In deze zaak heeft appellante, die mannelijk jongvee jonger dan 1 jaar houdt voor de vleesveehouderij, beroep ingesteld tegen de vaststelling van haar fosfaatrechten door verweerder, de minister van Landbouw, Natuur en Voedselkwaliteit. Appellante stelt dat haar fosfaatrecht hoger moet worden vastgesteld omdat verweerder ten onrechte geen fosfaatrechten heeft toegekend voor de 20 stuks jongvee die zij op de peildatum op haar bedrijf hield. De mondelinge behandeling vond plaats op 19 november 2021, waarbij appellante werd vertegenwoordigd door ing. J. Pot en verweerder door C. Zieleman.

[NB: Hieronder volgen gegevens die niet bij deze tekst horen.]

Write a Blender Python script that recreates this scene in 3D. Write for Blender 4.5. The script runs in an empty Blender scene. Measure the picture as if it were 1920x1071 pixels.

Het College van Beroep voor het bedrijfsleven heeft geoordeeld dat de fokstiertjes niet onder de definitie van melkvee vallen zoals vastgelegd in de Meststoffenwet (Msw). De wetgeving bepaalt dat alleen melkvee recht heeft op fosfaatrechten, en de fokstiertjes voldoen niet aan deze definitie. Het College heeft het beroep van appellante ongegrond verklaard en verweerder veroordeeld tot betaling van immateriële schadevergoeding aan appellante wegens overschrijding van de redelijke termijn van de procedure. De totale schadevergoeding bedraagt € 500,-, waarvan € 333,33 door verweerder en € 166,67 door de Staat der Nederlanden moet worden betaald. Daarnaast zijn de proceskosten van appellante vastgesteld op € 374,-.
De uitspraak is openbaar gedaan op 19 november 2021, waarbij het College heeft vastgesteld dat de redelijke termijn voor de behandeling van het bezwaar en beroep is overschreden. De beslissing van het College bevestigt dat de indeling van de dieren in de meest passende categorie niet leidt tot de conclusie dat deze als melkvee moeten worden aangemerkt, en dat de fosfaatrechten voor de fokstiertjes terecht niet zijn vastgesteld.